-- Start of Supplied material --

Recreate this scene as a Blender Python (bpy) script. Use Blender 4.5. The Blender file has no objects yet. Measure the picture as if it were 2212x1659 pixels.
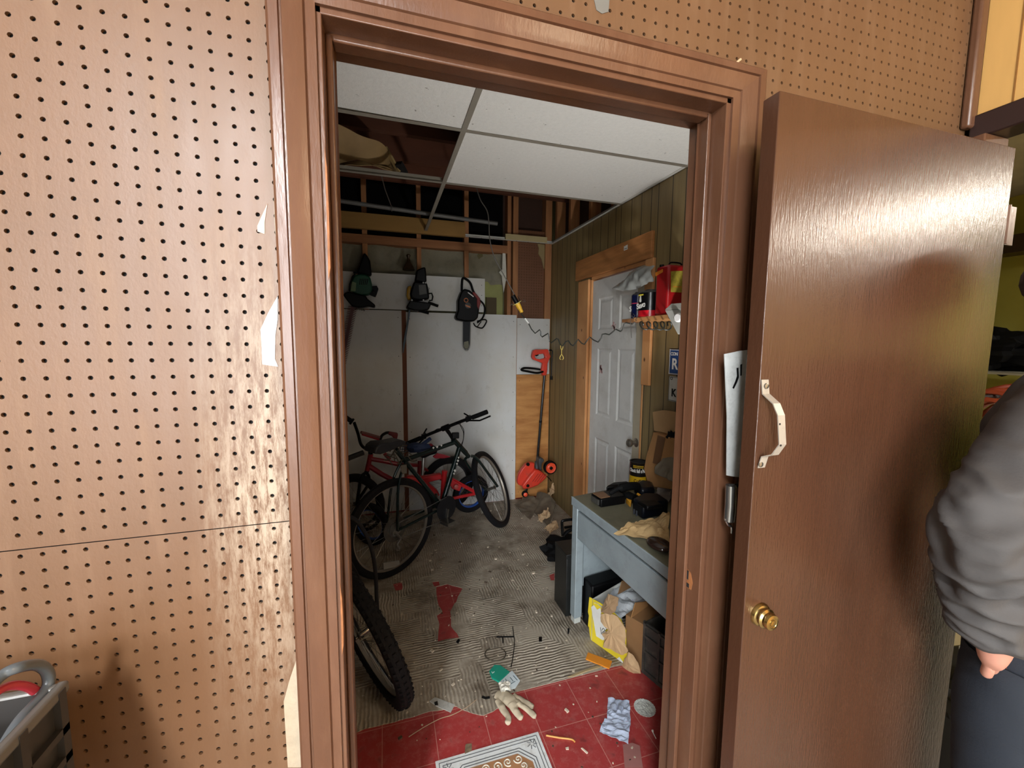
import bpy, bmesh, math, random
from mathutils import Vector, Matrix, noise
from math import sin, cos, pi, radians
random.seed(7)
SC = bpy.context.scene
COL = SC.collection
# ---------------------------------------------------------------- camera
F, CX, CY = 893.0, 1106.0, 829.5
vy = Vector(((830-CX)/F, -(737-CY)/F, 1.0)).normalized()
vx = Vector(((4024-CX)/F, -(764-CY)/F, 1.0)); vx = (vx - vx.dot(vy)*vy).normalized()
vz = vx.cross(vy)
if vz.y < 0: vz = -vz
CAM = Vector((0, -0.762, 1.56))
def ray(px, py):
    c = Vector(((px-CX)/F, -(py-CY)/F, 1.0))
    return Vector((vx.dot(c), vy.dot(c), vz.dot(c)))
def PY(px, py, y):
    d = ray(px, py); return CAM + d*((y-CAM.y)/d.y)
def PX(px, py, x):
    d = ray(px, py); return CAM + d*((x-CAM.x)/d.x)
def PZ(px, py, z):
    d = ray(px, py); return CAM + d*((z-CAM.z)/d.z)
def PP(px, py, p0, n):
    d = ray(px, py); n = Vector(n); return CAM + d*((Vector(p0)-CAM).dot(n)/d.dot(n))
cd = bpy.data.cameras.new('camera'); co = bpy.data.objects.new('camera', cd); COL.objects.link(co)
right = Vector((vx.x, vy.x, vz.x)); up = Vector((vx.y, vy.y, vz.y)); fwd = Vector((vx.z, vy.z, vz.z))
m = Matrix((( right.x, up.x, -fwd.x, CAM.x), (right.y, up.y, -fwd.y, CAM.y), (right.z, up.z, -fwd.z, CAM.z), (0, 0, 0, 1)))
co.matrix_world = m
cd.sensor_fit = 'HORIZONTAL'; cd.sensor_width = 36.0; cd.lens = 36.0*F/2212.0
cd.clip_start = 0.02; cd.clip_end = 60
SC.camera = co
# ---------------------------------------------------------------- materials
def lin(c):
    if isinstance(c, str):
        c = [int(c[i:i+2], 16)/255 for i in (0, 2, 4)]
    return tuple((x/12.92 if x <= 0.04045 else ((x+0.055)/1.055)**2.4) for x in c)
class NT:
    def __init__(s, name):
        s.m = bpy.data.materials.new(name); s.m.use_nodes = True
        s.t = s.m.node_tree; s.n = s.t.nodes; s.l = s.t.links
        s.b = s.n['Principled BSDF']
    def new(s, typ, **kw):
        n = s.n.new(typ)
        for k, v in kw.items():
            if k.startswith('i_'):
                n.inputs[k[2:].replace('_', ' ')].default_value = v
            else: setattr(n, k, v)
        return n
    def link(s, a, b): s.l.new(a, b)
    def coord(s, scale=(1, 1, 1)):
        if not hasattr(s, 'tc'): s.tc = s.new('ShaderNodeTexCoord')
        mp = s.new('ShaderNodeMapping'); mp.inputs['Scale'].default_value = scale
        s.link(s.tc.outputs['Object'], mp.inputs['Vector']); return mp.outputs[0]
    def noise(s, scale, detail=4, vec=None, rough=0.6, stretch=(1, 1, 1)):
        n = s.new('ShaderNodeTexNoise'); n.inputs['Scale'].default_value = scale
        n.inputs['Detail'].default_value = detail; n.inputs['Roughness'].default_value = rough
        s.link(vec or s.coord(stretch), n.inputs['Vector']); return n.outputs['Fac']
    def ramp(s, fac, stops):
        r = s.new('ShaderNodeValToRGB'); e = r.color_ramp.elements
        while len(e) < len(stops): e.new(0.5)
        for k, (p, c) in enumerate(stops):
            e[k].position = p
            e[k].color = (c, c, c, 1) if isinstance(c, (int, float)) else (*lin(c), 1)
        s.link(fac, r.inputs[0]); return r.outputs[0]
    def mix(s, fac, a, b, mode='MIX'):
        x = s.new('ShaderNodeMix'); x.data_type = 'RGBA'; x.blend_type = mode
        for k, v in ((0, fac), (6, a), (7, b)):
            if isinstance(v, (int, float)): x.inputs[k].default_value = v if k == 0 else (v, v, v, 1)
            elif isinstance(v, (str, tuple)): x.inputs[k].default_value = (*lin(v), 1)
            else: s.link(v, x.inputs[k])
        return x.outputs[2]
    def math(s, op, a, b=0.0):
        x = s.new('ShaderNodeMath'); x.operation = op
        for k, v in ((0, a), (1, b)):
            if isinstance(v, (int, float)): x.inputs[k].default_value = v
            else: s.link(v, x.inputs[k])
        return x.outputs[0]
    def bump(s, h, strength=0.3, dist=0.01):
        b = s.new('ShaderNodeBump'); b.inputs['Strength'].default_value = strength; b.inputs['Distance'].default_value = dist
        s.link(h, b.inputs['Height']); s.link(b.outputs[0], s.b.inputs['Normal'])
    def col(s, c): s.link(c, s.b.inputs['Base Color'])
    def rough(s, r):
        if isinstance(r, (int, float)): s.b.inputs['Roughness'].default_value = r
        else: s.link(r, s.b.inputs['Roughness'])
MATS = {}
def mat(name, c, r=0.6, metal=0.0, var=0.12, scale=6, dirt=None, damt=0.3, dscale=9, bump=0.0, bscale=60, stretch=(1, 1, 1), coat=0.0, alpha=None, spec=None):
    """procedural paint/plastic/cloth: base colour with soft mottling, optional dirt patches and a fine bump"""
    if name in MATS: return MATS[name]
    t = NT(name); base = lin(c)
    lo = tuple(max(0, x*(1-var)) for x in base); hi = tuple(min(1, x*(1+var)) for x in base)
    n = t.noise(scale, 4, stretch=stretch)
    mp = t.new('ShaderNodeMix'); mp.data_type = 'RGBA'
    mp.inputs[6].default_value = (*lo, 1); mp.inputs[7].default_value = (*hi, 1)
    t.link(t.ramp(n, [(0.3, 0.0), (0.7, 1.0)]), mp.inputs[0])
    out = mp.outputs[2]
    if dirt:
        d = t.ramp(t.noise(dscale, 6, stretch=stretch, rough=0.7), [(0.5, 0.0), (0.72, damt*2 if damt < 0.5 else 1.0)])
        out = t.mix(d, out, dirt)
    t.col(out); t.rough(r); t.b.inputs['Metallic'].default_value = metal
    if bump: t.bump(t.noise(bscale, 3, stretch=stretch), bump, 0.004)
    if coat: t.b.inputs['Coat Weight'].default_value = coat; t.b.inputs['Coat Roughness'].default_value = 0.2
    if spec is not None: t.b.inputs['Specular IOR Level'].default_value = spec
    if alpha is not None:
        t.b.inputs['Alpha'].default_value = alpha
    MATS[name] = t.m
    return t.m
def glow(name, c, s):
    t = NT(name); t.b.inputs['Emission Color'].default_value = (*lin(c), 1); t.b.inputs['Emission Strength'].default_value = s
    MATS[name] = t.m; return t.m
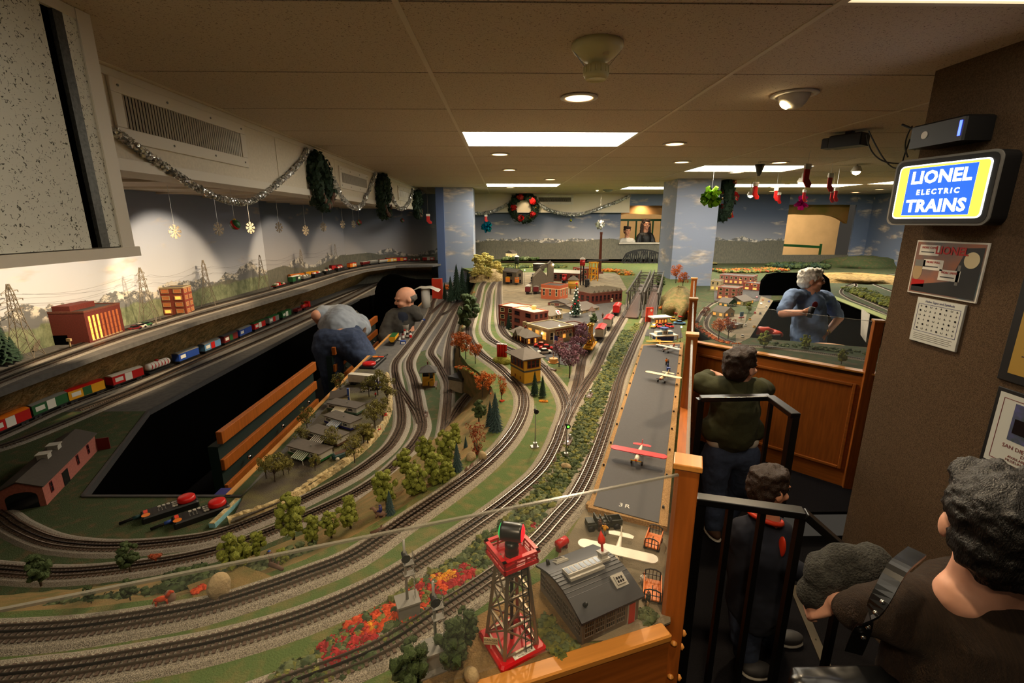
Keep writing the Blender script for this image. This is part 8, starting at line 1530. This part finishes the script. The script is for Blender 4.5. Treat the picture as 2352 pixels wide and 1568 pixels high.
def flake(label,p,r):
 t=thing('snowflake',label,'snowflake',p,R(75),'hanging glitter snowflakes');q=MB()
 for k in range(8):
  a=k*math.pi/4;d=Vector((math.cos(a),0,math.sin(a)));e=Vector((-d.z,0,d.x));q.bar((0,0,0),d*r,r*.12)
  for u in(.5,.75):q.bar(d*r*u,d*r*(u+.22)+e*r*.2,r*.09);q.bar(d*r*u,d*r*(u+.22)-e*r*.2,r*.09)
 q.build('flake',mat('glitter',(150,136,116),.4,.4),t);hang(t,AL-p.z)
for k,(px,py,r)in enumerate(((402,532,.042),(502,526,.045),(575,523,.045),(641,522,.045),(702,529,.05),(743,521,.05),(787,515,.05),(812,515,.05))):flake(ORD[k]+' glitter snowflake from the left before the mural',atx(px,py,-2.0),r)
def bow(label,p,r,m):
 t=thing('foil_bow',label,'bow',p,0,'hanging foil bows')
 for k in range(26):
  a=random.uniform(0,6.3);e=random.uniform(-1.3,1.3);d=Vector((math.cos(a)*math.cos(e),math.sin(a)*math.cos(e),math.sin(e)));s=d.orthogonal().normalized();q=MB();pts=[s*0,d*r*.6+s*r*.28,d*r,d*r*.6-s*r*.28,s*0];n_=d.cross(s)*r*.16;q.add([v+g for v in pts for g in(n_,-n_)],[(2*i,2*i+1,2*i+3,2*i+2)for i in range(4)]);q.build('loop',m,t)
 hang(t,CEIL-p.z)
bow('green foil bow hanging in front of the cloud pillar',aty(1634,452,5.8),.13,'foil_green');bow('magenta foil bow hanging before the wide opening',aty(1842,466,6.5),.1,'foil_pink');bow('turquoise foil bow left of the red wreath',aty(1118,521,9.8),.12,'foil_blue');bow('silver foil bow right of the red wreath',aty(1378,516,9.8),.1,'tinsel')
def stocking(label,p,h):
 t=thing('stocking',label,'stocking',p,R(25),'hanging red stockings');q=MB();q.gable([(-.22*h,0),(.22*h,0),(.22*h,-.55*h),(.5*h,-.8*h),(.42*h,-1.0*h),(.1*h,-1.0*h),(-.22*h,-.7*h)],-.04*h,.04*h);q.build('foot','red',t,bevel=.004);q=MB();q.bx(-.26*h,.26*h,-.06*h,.06*h,-.08*h,.2*h);q.build('cuff','white',t,bevel=.004);hang(t,CEIL-p.z)
for k,(px,py,Y,h)in enumerate(((1855,385,4.2,.16),(1736,425,5.0,.14),(1908,405,5.0,.15),(1783,436,6.0,.13),(1848,440,6.0,.12),(1790,446,6.4,.12),(1912,440,6.0,.13),(1921,436,5.6,.13),(983,495,8.0,.13),(1116,496,9.9,.13))):stocking(('largest red stocking with white cuff below the ceiling','red stocking below the hanging clip left of the group','red stocking hanging high beside the spotlight','dark red stocking first in the far row','red stocking in the middle of the far row','red stocking just below the far row','red stocking right in the far row','dark red stocking beside the right one','little red stocking beside the third fir wreath','little red stocking above the turquoise bow')[k],aty(px,py,Y),h)
# track spots, exit sign, camera under the ceiling
def tspot(label,px,py,Y,r=.05):
 p=aty(px,py,Y);t=thing('track_spot',label,'light',p,0,'ceiling spotlights');q=MB();q.lathe([(r*.6,r),(r,.2*r),(r,-.1*r)],16);q.build('shade','offwhite',t,True);q=MB();q.ico((0,0,0),r*.8,2);q.build('bulb','bulb',t,True);q=MB();q.cyl((0,0,r),(0,0,CEIL-p.z),.008,n=6);q.build('stem','offwhite',t)
tspot('glowing ceiling spot right of the stockings',1967,393,5.2);tspot('glowing ceiling spot behind the largest stocking',1841,418,6.0);tspot('glowing ceiling spot beside the cloud pillar',1724,448,7.5);tspot('small ceiling spot near the soffit vent',1372,435,9.5,.04)
p=aty(1395,425,9.3);t=thing('wall_speaker','grey speaker hanging beside the back soffit','speaker',p);q=MB();q.lathe([(.1,0),(.12,.04),(.12,.1),(.08,.14)],18,Matrix.Rotation(R(100),4,'X'));q.build('horn','grey',t,True);q=MB();q.bx(-.02,.02,-.02,.02,0,CEIL-p.z);q.build('bracket','grey',t)
p=aty(1744,392,5.0);t=thing('hanging_clip','small metal funnel clip under the far fluorescent panel','fixture',p);q=MB();q.lathe([(.05,.06),(.03,0),(.012,-.05)],12);q.build('funnel','dirty_metal',t,True);hang(t,CEIL-p.z)
# ---------------------------------------------------------------- drawer benches and odds in the operator pit
for y0,y1,lb in((2.15,3.35,'oak and green drawer bench in the pit closest to the viewer'),(3.75,5.1,'second oak and green drawer bench behind the bending man')):
 t=thing('drawer_bench',lb,'bench',(-1.42,y0,0));Ly=y1-y0;q=MB();q.bx(-.05,0,0,Ly,0,.64);q.build('carcass',mat('bench_green',(8,34,26),.7),t)
 for z0,z1 in((.655,.72),(.51,.57),(.36,.43)):q=MB();q.bx(0,.03 if z0>.6 else .02,0,Ly,z0,z1);q.build('oak_rail','wood',t,bevel=.003)
 for k in range(3):q=MB();q.ico((.03,Ly*(k+.5)/3,.48),.012,2);q.build('knob','chrome',t,True)
t=thing('blue_red_carton','blue and red upright carton standing in the pit','box',(-1.18,1.75,0));q=MB();q.bx(-.03,.03,-.06,.06,.3,.62);q.build('carton','navy',t);q=MB();q.bx(-.031,.031,-.061,.061,.3,.4);q.build('red_band','red',t);q=MB();q.bx(-.05,.05,-.07,.07,0,.3);q.build('stand','black',t)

-- End of Supplied material --

The task ::
Filter the records for lines holding the string "pixels". Copy each one.

Response to this task ::
Recreate this scene as a Blender Python (bpy) script. Use Blender 4.5. The Blender file has no objects yet. Measure the picture as if it were 2212x1659 pixels.
Keep writing the Blender script for this image. This is part 8, starting at line 1530. This part finishes the script. The script is for Blender 4.5. Treat the picture as 2352 pixels wide and 1568 pixels high.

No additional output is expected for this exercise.